───── DATASET ─────

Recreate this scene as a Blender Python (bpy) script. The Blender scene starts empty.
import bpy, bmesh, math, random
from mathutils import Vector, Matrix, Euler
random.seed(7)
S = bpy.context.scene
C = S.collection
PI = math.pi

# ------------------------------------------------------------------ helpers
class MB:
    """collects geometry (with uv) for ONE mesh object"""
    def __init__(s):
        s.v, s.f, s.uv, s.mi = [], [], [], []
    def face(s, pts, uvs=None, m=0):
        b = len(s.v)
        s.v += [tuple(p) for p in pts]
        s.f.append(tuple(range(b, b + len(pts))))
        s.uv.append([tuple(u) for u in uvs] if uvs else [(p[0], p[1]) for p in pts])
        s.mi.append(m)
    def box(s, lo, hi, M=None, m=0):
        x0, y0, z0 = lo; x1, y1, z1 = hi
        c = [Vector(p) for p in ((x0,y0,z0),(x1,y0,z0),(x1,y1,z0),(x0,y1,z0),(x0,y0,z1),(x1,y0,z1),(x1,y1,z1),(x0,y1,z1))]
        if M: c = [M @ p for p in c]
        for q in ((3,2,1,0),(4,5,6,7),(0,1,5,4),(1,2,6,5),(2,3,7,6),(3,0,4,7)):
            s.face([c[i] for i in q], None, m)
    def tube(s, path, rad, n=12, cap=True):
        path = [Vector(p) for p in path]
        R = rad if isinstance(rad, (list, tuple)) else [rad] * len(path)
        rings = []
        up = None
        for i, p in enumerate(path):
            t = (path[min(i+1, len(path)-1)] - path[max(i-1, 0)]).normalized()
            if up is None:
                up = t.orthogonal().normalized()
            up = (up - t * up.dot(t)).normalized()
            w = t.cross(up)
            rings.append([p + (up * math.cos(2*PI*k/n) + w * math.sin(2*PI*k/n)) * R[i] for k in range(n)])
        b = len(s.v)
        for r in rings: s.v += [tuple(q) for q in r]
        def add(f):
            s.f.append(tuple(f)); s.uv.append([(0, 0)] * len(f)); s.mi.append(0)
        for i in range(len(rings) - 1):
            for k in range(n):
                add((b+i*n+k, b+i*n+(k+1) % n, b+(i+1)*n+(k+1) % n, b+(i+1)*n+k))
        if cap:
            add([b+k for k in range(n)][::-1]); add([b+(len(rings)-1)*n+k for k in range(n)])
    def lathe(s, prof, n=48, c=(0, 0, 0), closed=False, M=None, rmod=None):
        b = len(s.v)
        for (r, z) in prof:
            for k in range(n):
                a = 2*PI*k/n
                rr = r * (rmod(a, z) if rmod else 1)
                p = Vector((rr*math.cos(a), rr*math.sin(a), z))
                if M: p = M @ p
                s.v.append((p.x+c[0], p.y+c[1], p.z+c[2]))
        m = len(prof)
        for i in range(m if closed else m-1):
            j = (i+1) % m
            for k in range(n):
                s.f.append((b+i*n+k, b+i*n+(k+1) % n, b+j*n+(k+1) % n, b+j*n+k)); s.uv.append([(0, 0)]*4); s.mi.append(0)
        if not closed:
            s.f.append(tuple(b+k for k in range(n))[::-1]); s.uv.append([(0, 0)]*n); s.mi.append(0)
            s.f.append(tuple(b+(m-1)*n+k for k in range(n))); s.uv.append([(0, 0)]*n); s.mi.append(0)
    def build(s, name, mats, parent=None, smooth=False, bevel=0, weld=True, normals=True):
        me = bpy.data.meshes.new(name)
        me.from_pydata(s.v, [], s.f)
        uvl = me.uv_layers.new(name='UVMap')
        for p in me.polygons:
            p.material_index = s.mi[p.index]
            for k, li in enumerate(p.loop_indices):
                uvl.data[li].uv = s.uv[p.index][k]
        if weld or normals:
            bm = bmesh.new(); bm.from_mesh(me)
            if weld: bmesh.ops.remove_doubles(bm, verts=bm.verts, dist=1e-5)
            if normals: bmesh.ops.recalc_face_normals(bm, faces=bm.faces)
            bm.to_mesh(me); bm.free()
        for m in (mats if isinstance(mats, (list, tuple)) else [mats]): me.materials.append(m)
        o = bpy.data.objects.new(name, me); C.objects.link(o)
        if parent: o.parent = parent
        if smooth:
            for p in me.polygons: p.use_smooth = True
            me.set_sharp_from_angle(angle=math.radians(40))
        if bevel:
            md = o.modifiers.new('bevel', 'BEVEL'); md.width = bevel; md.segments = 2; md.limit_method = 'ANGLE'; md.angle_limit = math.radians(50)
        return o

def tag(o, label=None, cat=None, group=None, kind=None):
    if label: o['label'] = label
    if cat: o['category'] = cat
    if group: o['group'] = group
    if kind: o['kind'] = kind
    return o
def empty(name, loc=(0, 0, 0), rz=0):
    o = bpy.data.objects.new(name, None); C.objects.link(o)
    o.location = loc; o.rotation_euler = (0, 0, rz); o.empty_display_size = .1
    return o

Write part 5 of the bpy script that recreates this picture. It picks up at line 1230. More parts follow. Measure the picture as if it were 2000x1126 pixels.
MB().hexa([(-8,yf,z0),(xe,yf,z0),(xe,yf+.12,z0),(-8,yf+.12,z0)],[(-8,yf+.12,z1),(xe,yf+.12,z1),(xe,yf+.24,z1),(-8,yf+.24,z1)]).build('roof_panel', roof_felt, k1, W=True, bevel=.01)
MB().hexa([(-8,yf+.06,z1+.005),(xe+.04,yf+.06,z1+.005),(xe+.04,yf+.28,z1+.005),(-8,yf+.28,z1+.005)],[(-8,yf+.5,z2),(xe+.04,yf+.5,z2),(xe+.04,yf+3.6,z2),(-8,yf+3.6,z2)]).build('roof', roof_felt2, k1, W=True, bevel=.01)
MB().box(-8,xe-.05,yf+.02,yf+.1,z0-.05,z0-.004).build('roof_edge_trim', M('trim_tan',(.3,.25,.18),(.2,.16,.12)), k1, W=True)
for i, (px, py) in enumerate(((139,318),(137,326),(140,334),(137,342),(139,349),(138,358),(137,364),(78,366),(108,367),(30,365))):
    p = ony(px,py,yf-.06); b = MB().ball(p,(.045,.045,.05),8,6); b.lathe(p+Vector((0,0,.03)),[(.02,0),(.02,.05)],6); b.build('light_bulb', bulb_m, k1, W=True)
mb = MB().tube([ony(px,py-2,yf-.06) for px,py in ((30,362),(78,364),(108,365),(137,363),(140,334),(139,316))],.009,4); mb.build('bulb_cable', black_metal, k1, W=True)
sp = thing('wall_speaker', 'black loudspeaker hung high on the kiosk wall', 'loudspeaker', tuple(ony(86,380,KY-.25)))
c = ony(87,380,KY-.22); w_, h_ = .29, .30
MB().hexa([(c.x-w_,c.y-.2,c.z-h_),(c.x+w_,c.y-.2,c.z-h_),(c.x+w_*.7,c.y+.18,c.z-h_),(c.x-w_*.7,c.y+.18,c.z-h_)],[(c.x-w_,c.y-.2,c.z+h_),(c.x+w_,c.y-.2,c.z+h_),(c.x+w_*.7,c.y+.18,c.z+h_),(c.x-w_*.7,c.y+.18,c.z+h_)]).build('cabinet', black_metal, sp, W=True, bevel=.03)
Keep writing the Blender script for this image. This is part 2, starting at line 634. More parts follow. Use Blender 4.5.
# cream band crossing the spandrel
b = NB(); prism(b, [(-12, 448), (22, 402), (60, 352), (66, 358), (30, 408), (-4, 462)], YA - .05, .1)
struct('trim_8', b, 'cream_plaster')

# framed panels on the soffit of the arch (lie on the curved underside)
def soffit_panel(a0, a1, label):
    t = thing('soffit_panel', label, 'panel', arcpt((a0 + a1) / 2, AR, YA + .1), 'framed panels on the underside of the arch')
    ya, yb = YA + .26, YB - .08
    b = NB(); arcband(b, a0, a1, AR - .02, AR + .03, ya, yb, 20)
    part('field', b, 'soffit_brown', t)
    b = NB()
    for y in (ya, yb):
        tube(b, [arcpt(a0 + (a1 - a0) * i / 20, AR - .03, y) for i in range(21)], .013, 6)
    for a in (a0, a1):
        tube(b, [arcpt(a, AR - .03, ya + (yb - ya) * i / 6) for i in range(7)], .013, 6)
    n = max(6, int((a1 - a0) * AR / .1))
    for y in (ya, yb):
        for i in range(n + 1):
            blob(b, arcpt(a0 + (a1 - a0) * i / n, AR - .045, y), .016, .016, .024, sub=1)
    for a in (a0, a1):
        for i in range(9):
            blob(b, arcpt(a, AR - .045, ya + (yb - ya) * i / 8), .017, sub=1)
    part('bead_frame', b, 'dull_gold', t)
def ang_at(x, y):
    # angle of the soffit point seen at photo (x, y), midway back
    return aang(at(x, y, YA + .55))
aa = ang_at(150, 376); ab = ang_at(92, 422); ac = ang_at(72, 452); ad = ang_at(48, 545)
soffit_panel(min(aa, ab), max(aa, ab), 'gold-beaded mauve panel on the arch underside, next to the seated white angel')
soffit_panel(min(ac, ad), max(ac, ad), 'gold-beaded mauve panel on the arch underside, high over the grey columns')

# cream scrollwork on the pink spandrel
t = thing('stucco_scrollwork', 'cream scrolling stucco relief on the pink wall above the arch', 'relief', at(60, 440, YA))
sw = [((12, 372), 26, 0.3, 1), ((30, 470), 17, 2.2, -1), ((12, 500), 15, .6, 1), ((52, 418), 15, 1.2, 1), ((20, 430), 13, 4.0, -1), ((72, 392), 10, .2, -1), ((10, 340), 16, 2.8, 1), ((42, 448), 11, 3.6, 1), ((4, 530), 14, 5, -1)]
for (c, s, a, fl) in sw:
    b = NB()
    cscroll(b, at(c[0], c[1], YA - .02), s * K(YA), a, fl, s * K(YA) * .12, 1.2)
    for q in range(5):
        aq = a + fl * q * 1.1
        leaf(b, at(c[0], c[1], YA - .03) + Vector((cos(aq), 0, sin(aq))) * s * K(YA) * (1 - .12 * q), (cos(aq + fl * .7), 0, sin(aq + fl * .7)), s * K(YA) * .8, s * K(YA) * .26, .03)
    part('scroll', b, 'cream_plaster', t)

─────

TASK DIRECTIONS >>
What are the exact lines from the beginning of the material through the line containing "PI = math.pi"? Write out those lines alone.

OUTPUT OF THE EXERCISE >>
Recreate this scene as a Blender Python (bpy) script. The Blender scene starts empty.
import bpy, bmesh, math, random
from mathutils import Vector, Matrix, Euler
random.seed(7)
S = bpy.context.scene
C = S.collection
PI = math.pi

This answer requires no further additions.